Here’s the current bit of fun:

Okay. I made that title up. What the headline actually says, for those who haven’t clicked yet, is, “In Portland’s heart, 2010 Census shows diversity dwindling.” But when it comes to The Oregano’s use of “diversity,” well, let me cite to Inigo Montoya:

And for the youtube-impaired: Inigo Montoya: You keep using that word. I do not think it means what you think it means.

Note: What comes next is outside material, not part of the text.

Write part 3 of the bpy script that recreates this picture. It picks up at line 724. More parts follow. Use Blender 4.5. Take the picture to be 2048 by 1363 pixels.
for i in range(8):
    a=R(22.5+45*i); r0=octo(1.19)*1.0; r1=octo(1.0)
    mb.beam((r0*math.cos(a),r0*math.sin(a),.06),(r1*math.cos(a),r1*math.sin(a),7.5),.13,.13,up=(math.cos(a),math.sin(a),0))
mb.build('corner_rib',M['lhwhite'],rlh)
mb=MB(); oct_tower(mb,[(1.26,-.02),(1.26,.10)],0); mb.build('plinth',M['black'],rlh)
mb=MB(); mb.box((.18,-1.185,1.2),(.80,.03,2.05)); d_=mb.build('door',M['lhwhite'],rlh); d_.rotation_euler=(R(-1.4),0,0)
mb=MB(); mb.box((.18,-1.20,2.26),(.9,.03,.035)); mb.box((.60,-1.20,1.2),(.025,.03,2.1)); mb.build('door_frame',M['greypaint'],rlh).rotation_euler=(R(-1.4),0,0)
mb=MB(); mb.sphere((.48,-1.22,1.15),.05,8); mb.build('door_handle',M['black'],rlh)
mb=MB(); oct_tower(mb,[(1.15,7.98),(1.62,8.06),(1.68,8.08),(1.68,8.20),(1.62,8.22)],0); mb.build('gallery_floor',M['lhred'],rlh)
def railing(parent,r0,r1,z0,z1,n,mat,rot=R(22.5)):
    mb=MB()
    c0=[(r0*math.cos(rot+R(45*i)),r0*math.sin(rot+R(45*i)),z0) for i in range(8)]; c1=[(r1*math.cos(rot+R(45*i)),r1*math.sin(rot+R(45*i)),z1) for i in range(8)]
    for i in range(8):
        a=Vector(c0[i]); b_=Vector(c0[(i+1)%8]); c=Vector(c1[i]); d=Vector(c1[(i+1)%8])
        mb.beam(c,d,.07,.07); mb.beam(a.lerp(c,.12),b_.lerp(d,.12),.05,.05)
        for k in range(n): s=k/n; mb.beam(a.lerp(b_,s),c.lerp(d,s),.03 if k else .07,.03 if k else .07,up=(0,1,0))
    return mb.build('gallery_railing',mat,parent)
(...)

The Oregano will assure its readers, between the lines, of course, that diversity is a Good Thing. That diversity is essential, and that only low-browed knuckledraggers are opposed to the love of diversity.

Oh really?

Mr. Webster – or one of his ilk – defines “diversity” as

1. The state of being diverse; variety.
2. A range of different things.

And yet just what sort of diversity lack is The Oregano complaining about? Only color. Well, with a side order of poverty, since it’s the “affluent” who are driving out the people of color (quick aside – why is the phrase “colored people” offensive, but “people of color” is a required descriptor? Just askin’). In other words, The Oregano is fixated on race. I don’t know that you can get any more racist than that.

If The Oregano were truly about diversity, it’d be advocating for ensuring proper numbers of sex offenders, pedophiles, robbers, killers … oh, let me turn the listing process over to another attorney: “Rustlers, cutthroats, murderers, Mugs, Pugs, Thugs, Nitwits, Half-wits, Dimwits, Vipers, Snipers, Con men, Indian Agents, Mexican Bandits. Muggers, Buggerers, Bushwhackers, Bulldykes, Hornswagglers, Train Robbers, Ass-Kickers, Shit-Kickers……and Methodists.” were located in and amongst the Affluent But Unenlightened Masses of Portland, setting an example by making sure that the aforementioned were in their own neighborhoods. In fact, if The Oregano really believed in diversity it would make sure that its own hiring reflected Oregon’s diversity and would include all of the above – and low-brow knuckle draggers – in its own staff.

Of course, The Oregano would never actually do such a thing. The Oregano is the arbiter of what is right for others, and it is a “teller,” not a leader. It is a hypocritical scold, a “do as I say, not as I do” termagant of the worst stripe. And as such it is a perfect fit for Modern America and its hordes of similarly-attituded minions all of whom know better than we do what is good for us and will, if necessary, kill us* to make us better.

*stolen, I believe, from P.J. O’Rourke: if you don’t do as told, you’re arrested and jailed. If you resist arrest or attempt to leave jail, you can be shot and killed, with your shooter only rarely suffering consequences.